Williams then asked what could women do to help the men in their lives open up more and talk about their problems. Urwin believes women are already doing it. He said there's an incredible burden on women, as the only people men feel they can talk to tends to be their immediate partners - and most relationships are heterosexual. Women are already doing a great job, that they're already picking up the pieces. Urwin believes it's men talking to men that's needed.

Beckman added that women should try and think about ways to prompt men to talk about their feelings, without asking them, "Why don't you talk about your feelings?", which can have the opposite affect. He also said women can look at how they bring up their children; boys are going to be brought up in a certain way, with stereotypes and gender roles - there are certain toys for boys, there are certain activities boys should be doing. He says there needs to be male role models that young men can look up to and aspire to be.

Urwin mentioned that some feminists feel there's no place for this conversation because of the privilege of men, but that it's women that are most affected by the pressure on men, because they deal with the fallout.

The conversation moved on to what men can do, and Beckman brought up that men struggle with how to be a good friend without not being a "man". He told us about an app CALM are currently developing called the Wing Man App, which will enable men to ask questions about how to help their friends, to ask things like, "My friend is drinking ten pints a day, how can I help him?"

Urwin commented how this was such a good idea, because men have never learnt to have in depth conversations like women do, that they never know what to say to friends who have problems.

Beckerman told us how actually having these conversations, to open up can be humiliating for men, but equally, it can be humiliating to back out of a suicide attempt. Urwin agreed, saying that there's this idea that if you fail at attempting suicide, it's something to be ashamed of. Beckerman continued to say that men just need to be able to talk more, that this needs to be more equalised. Men need to be more sensitive and to learn to talk about things, the same way women now have more access to things.

Urwin continued with this idea, "Women have proved they are capable of doing anything men can do, now it's men's turn to prove they can do anything women can do."
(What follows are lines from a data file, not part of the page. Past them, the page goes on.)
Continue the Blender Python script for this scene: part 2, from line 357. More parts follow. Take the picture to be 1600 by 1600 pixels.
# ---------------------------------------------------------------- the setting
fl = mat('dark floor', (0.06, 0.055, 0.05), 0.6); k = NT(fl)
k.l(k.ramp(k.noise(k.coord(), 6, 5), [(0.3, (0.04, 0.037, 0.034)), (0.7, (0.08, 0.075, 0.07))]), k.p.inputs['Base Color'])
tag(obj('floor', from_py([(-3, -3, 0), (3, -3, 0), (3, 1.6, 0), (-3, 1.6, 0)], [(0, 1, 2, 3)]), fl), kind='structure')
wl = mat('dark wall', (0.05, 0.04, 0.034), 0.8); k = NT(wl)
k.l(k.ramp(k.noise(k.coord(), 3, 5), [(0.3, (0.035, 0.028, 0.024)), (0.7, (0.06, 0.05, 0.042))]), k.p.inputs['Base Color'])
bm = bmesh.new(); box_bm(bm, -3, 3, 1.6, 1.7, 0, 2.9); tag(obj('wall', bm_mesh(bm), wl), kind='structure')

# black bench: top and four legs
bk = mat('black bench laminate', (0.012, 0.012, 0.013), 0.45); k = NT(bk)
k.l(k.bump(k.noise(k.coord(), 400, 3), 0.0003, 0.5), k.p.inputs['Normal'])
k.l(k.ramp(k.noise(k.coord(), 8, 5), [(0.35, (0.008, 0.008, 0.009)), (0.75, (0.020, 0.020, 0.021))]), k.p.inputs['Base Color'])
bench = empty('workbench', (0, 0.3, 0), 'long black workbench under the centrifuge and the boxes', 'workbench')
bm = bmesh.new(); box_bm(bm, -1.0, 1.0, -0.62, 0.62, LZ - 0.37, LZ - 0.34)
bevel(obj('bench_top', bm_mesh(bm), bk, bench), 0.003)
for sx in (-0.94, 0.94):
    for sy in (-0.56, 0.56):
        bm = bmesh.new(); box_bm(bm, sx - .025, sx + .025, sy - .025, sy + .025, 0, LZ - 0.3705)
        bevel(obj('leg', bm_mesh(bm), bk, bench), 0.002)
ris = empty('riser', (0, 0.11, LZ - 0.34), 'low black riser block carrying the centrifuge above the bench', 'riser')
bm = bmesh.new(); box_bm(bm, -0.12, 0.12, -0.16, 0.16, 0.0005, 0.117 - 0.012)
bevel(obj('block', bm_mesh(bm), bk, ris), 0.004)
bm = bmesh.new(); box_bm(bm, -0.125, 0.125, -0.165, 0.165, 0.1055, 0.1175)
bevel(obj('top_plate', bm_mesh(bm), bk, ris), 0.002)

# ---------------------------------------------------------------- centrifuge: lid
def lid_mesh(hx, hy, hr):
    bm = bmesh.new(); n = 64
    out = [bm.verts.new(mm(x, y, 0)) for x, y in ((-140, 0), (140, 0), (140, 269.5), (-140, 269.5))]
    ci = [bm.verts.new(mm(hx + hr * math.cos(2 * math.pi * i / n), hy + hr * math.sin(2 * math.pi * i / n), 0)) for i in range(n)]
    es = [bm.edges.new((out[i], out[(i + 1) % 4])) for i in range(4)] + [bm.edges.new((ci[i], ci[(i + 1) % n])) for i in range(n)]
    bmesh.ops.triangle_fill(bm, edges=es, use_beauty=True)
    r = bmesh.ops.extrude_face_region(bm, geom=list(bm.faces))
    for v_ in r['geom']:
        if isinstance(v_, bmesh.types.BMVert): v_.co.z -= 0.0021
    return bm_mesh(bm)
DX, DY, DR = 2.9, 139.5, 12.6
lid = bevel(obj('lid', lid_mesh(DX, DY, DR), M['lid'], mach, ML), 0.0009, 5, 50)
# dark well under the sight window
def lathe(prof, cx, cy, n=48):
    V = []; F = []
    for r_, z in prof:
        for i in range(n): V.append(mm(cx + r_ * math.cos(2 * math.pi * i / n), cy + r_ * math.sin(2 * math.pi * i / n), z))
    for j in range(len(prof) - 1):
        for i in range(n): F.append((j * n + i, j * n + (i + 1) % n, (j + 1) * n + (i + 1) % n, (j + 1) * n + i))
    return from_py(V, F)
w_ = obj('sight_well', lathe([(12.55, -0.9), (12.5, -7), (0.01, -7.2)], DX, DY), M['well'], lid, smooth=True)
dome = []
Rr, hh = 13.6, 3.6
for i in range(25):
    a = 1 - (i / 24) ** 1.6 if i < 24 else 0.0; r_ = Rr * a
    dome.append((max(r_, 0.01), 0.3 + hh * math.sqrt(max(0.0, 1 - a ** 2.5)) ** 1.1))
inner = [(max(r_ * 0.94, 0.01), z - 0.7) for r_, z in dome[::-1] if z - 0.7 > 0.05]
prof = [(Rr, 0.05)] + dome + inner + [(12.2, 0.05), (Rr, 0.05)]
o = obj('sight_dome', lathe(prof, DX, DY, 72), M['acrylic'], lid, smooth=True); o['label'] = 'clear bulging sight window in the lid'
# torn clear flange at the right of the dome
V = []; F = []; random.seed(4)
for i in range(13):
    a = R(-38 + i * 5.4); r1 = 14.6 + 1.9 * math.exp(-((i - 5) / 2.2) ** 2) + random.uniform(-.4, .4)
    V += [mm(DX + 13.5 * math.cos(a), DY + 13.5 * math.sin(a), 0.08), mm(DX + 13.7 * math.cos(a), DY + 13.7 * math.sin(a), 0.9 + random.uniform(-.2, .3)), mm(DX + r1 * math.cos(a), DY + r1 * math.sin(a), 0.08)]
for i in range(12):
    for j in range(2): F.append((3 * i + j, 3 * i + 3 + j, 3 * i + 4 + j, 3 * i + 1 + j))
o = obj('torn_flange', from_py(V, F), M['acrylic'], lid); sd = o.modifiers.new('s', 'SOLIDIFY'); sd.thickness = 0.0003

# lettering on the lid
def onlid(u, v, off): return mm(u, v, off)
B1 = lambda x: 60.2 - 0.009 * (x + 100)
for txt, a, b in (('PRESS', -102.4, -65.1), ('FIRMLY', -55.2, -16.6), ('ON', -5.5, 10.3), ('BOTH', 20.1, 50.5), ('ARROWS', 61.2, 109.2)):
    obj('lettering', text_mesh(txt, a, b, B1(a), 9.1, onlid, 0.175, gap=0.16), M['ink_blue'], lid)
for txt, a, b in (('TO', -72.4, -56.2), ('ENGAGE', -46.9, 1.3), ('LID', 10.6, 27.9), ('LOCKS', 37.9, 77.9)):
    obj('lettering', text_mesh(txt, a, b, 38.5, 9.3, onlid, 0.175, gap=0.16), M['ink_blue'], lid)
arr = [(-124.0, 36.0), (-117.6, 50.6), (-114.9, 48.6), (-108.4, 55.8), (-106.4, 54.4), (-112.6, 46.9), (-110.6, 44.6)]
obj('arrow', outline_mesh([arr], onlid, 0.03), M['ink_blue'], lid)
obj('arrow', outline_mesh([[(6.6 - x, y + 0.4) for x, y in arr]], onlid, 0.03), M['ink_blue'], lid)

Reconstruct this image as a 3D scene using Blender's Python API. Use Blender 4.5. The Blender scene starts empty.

Williams asked about the internet, and if it's a help or a hindrence. Urwin believes the internet has created a community for outsiders, who previously had no-one to talk to. He said we now have access to voices from all over the world, marginalised voices. He said even if you can't open up to your friends, there are probably people out there who are willing to listen to what you have to say.

Beckman told us that in May alone, there were 7,000 calls to the CALM helpline, and that since it started, there has been phenomenal use of CALM's webchat service. He told us how it gives men access to something like a helpline without having to pick up the phone. The medium of using the internet is different to speaking on the phone, and it's getting more people to talk.

Urwin said it's down to the power of the written word. It's hard to talk about what you've been through, but it's more cathartic to write it, and edit it, and say what you want to say. It's the detachment of writing; it's slightly less real, and gives people the power to get their voice heard, which is the most important thing.

Questions were then opened up to the audience. One woman asked if the audience - which was mostly made up on women - was representative of the support and attention Man Up has received. Urwin answered that it's a myth that feminists and women don't care about men, and don't care about masculinity. Remarking on the audience, he said there's clearly a skew of more women, and it is indicative of the support the book has received.

A man in the audience then asked if Man Up was potentially a redundant white male view. Urwin agreed with the point made, saying that he wrote from his experience, that Man Up isn't comprehensive, and is definitely a white male view. He said how we talk about masculinity is different in various cultures, and didn't think he could talk about other cultures in Man Up as a white man. He definitely recommends looking for other views and experiences on the topic. He also said this conversation on modern masculinity is only really starting to kick off now. Beckman agreed that other cultures will have different views of masculinity, but added that male suicides are, by far, greater than female suicides in every country, except China.

A photo of Becoming by Laura Jane Williams and Man Up: Surviving Modern Masculinity by Jack Urwin

Another question was asked about Urwin and Beckman's male role models. Urwin mentioned one of his important male role models was his mother's partner, Keith. He is sensitive but still embodies the very traditional idea of what's masculine. We don't have to lose the positive ideals of masculinity while adopting more sensitive ones. He also mentioned Justin Trudeau, the Prime Minister of Canada, as good role model. Urwin discussed how he calls himself a feminist, embodies traditional ideals of masculinity, but also cares about women. He said Trudeau has his problems, but is a positive role model for men to look up to.

Beckman told us how Professor Green is the patron for CALM, and he was in a documentary for BBC 3 last year, Professor Green: Suicide and Me, in which he really opens up. He said the feedback of the documentary has been amazing.

A woman asked if there was more that could be done in schools to tackle the problem. Urwin said that there needs to be conversations about mental health on the curriculum, the same as we need conversations on sexual education. He said to look at how many people have mental illnesses, and at how little it's talked about at school. A lot of kids aren't from a background where things are talked about at home, and so those conversations need to be happening at school. He also commented on the government putting importance on exam results; kids are under so much pressure, which is leading to an increase of mental illness in students. There needs to be counselling available for those stressed from exams.

And then the event finished, and it was time to get books signed. It was such an absolutely fascinating discussion, and I was nodding along to a lot of it throughout. I'm really excited to dive in to Man Up; it's going to give me a lot to think about.

N.B. I decided to go to the launch event off my own back, and paid for my ticket. However, I was sent a proof of Man Up: Surviving Modern Masculinity by Jack Urwin from Icon Books for review purposes, which I will be reviewing in the next few weeks.